How does the positioning of the earth electrode in the combustion chamber effect the spark 'quality'?

It doesn't.

The electrode position may 'shroud' flame propagation as it burns out from the plug, and THAT can effect the combustion pattern hence efficiency.

Why do Ferarri do it?

Tradition, mainly.

Why do other people shim plugs to locate the electrode similar to Ferarri? 'cos Ferarri do it, so has to be a good idea, dunnit?

Why does it make a difference on 'old' Ferarri Engines?

Because to get the performance they did from thier older engine's, they used pretty crudimentary tuning principles; Big Valves to get as much charge in the pot as they could, and high compression ratio's to make as big a bang as possible... combustion chamber shapes were often not particularly efficient, and the spark plug not initiating the burn in the most effective location.

Those were the compromises they chose to make to 'optimise' their engines for the power they wanted from them.

And if a copper plug needs electrode aligning in a Ferarri, so will an irridium.

While if you have to align a single electrode copper plug in a Ferarri engine to make it work properly... electrode 'shrouding' being THAT significant on that engine...

WOULD sort of suggest that a multi-electrode plug is probably not a great plug to fit, as which electrode would you alight to? With pairs 180 degrees about, you are probably going to put an electrode exactly where Ferrari found its NOT helpful!

As for Toyota; I dont know what 'different' plugs they may be selling for different pots on different engines. But again; the point is, that the engine is a system, in which ALL components have to work in harmony. And the manufacturers look for and set those 'optimums' in thier specs. Having two different grade or gap plugs in a motor, is little different to having carbs where two out of four have different jets; to get the 'optimum' overall for the system, due to perhaps hotter running on those two cylinders, or for lean running on them caused by exhaust plumbing.

Look at the design of a spark-plug. The business end, the gap, where spark happens, JUST makes a spark to get the fire lit.
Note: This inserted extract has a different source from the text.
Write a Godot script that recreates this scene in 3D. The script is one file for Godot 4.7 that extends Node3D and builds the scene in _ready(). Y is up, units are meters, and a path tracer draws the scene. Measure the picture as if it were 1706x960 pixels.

There is little or no magic in it, or in the materials its made from.

You have gap, you have electrons one side, you have depletion of electrons the other, energy 'jumps' the gap, starts a fire.

What matters is where the fire goes from there.... and the plug has bog all influence over that.

Rest of the plug, and most of the difference between different grades of plug is the design of the beak, to avoid deposits or heat building up, that could create 'hot-spots' that might set the charge on fire before ignition system triggers the spark.